Annie Golden Heart

Thursday, February 21, 2013

Coping

The journey of becoming a parent is a life-changing one for sure...and having a baby with special needs adds a lot of challenge to that journey.  I have been thinking a lot about best and healthy ways to cope with the devastation that comes with learning your child has a special need, and am still really trying to process whether the ways I have chosen are healthy or not.  My default when in pain has always been writing, hence the blog and sometimes, on days when I need to vent darker thoughts that I am too ashamed to put on the blog, I type or write on paper and just push it away when I am done --almost to purge the emotions and get a little breathing room.  Oftentimes, I just stay busy enough to avoid thinking about it all together.

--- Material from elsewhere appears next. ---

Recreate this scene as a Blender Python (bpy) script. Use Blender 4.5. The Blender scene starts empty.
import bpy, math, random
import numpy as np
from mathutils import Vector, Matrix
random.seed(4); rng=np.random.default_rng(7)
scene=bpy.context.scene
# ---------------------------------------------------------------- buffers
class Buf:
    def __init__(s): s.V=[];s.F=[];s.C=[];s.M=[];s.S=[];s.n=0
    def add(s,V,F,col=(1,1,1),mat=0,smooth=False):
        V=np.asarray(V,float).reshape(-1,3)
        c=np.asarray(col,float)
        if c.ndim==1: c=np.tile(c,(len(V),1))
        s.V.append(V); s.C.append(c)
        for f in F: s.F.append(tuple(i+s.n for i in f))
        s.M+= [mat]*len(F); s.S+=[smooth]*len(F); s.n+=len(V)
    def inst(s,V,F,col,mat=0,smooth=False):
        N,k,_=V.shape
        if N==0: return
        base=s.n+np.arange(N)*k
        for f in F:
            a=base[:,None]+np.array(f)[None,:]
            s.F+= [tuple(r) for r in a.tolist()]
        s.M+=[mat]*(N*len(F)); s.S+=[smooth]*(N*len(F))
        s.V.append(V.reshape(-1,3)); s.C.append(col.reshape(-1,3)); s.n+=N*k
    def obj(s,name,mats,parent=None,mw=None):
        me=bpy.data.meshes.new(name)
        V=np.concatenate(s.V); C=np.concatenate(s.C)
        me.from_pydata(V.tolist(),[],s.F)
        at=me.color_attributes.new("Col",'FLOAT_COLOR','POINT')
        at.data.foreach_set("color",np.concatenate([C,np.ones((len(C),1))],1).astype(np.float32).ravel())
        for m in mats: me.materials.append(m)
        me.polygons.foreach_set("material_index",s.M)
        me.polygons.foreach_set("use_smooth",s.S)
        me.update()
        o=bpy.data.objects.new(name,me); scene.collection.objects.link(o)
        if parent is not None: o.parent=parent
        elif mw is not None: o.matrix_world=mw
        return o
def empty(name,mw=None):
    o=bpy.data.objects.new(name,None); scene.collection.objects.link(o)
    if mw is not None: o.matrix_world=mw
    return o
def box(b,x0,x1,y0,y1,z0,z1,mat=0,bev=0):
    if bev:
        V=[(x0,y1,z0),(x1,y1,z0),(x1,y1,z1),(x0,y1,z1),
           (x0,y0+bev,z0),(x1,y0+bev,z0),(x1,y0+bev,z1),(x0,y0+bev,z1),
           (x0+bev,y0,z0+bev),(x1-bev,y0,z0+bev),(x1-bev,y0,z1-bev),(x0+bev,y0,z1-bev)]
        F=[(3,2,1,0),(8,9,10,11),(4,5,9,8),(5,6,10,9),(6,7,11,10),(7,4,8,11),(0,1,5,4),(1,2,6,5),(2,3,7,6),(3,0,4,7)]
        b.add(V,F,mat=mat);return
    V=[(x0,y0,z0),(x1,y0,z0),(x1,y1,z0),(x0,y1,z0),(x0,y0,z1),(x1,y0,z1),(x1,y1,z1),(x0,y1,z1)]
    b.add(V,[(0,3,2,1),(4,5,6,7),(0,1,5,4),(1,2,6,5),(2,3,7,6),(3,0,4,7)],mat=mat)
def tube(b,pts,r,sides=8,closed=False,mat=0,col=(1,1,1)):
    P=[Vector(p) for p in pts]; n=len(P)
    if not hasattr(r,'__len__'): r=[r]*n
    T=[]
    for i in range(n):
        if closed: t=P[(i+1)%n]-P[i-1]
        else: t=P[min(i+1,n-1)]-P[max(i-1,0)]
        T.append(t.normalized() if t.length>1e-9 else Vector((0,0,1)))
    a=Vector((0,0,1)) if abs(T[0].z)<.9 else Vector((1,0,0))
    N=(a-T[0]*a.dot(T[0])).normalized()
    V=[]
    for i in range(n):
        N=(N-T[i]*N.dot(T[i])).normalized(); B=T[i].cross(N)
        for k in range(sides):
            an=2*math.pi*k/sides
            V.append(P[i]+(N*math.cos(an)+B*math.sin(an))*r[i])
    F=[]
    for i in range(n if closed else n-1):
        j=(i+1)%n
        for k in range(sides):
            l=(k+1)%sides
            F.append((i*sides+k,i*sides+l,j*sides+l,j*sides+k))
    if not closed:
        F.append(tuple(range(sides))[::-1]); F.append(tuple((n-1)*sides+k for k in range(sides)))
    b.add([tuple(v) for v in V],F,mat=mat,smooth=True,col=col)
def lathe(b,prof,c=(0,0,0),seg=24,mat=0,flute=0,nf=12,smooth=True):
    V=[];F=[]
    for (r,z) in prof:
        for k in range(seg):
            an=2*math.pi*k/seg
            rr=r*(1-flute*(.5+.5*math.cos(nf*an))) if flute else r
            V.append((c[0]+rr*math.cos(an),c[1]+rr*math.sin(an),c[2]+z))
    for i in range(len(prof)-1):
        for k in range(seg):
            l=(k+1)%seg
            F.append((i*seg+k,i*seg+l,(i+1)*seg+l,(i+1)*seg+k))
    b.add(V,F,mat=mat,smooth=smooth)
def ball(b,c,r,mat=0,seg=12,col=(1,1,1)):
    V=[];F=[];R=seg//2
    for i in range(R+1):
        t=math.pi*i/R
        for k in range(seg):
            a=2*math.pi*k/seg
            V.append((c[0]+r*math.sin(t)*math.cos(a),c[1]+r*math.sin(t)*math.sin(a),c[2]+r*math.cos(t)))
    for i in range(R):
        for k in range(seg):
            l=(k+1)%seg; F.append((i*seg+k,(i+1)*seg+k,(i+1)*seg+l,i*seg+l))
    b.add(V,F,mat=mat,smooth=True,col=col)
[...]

I will say that I am thankful that the darkest days are a little fewer, and a little further between.  I know there will be phases with this...and the triggers for the teary days will change.  Right now, I get upset thinking about the things Parker will miss...usually after thoughts or comments about college, or hearing about achievements of other people's kids.  I am unjustly terrified of the day where someone makes fun of Parker, and in hearing news stories, the day when we come across someone who is just cruel.  I brace myself for those times, even though they may never come. My biggest coping strategy is just talking/writing through my thoughts and questions.  I have been blessed with family and friends that really listen, and so far, aren't afraid to talk about it or ask questions.  

I am mainly thankful for Parker himself, though.  Looking at him and snuggling with him are what heal me the most.  He contently rolls through each day without a thought towards the label he has been given or the challenges he might face.  He makes me stronger.  He forces me to be a better mom, and a better person.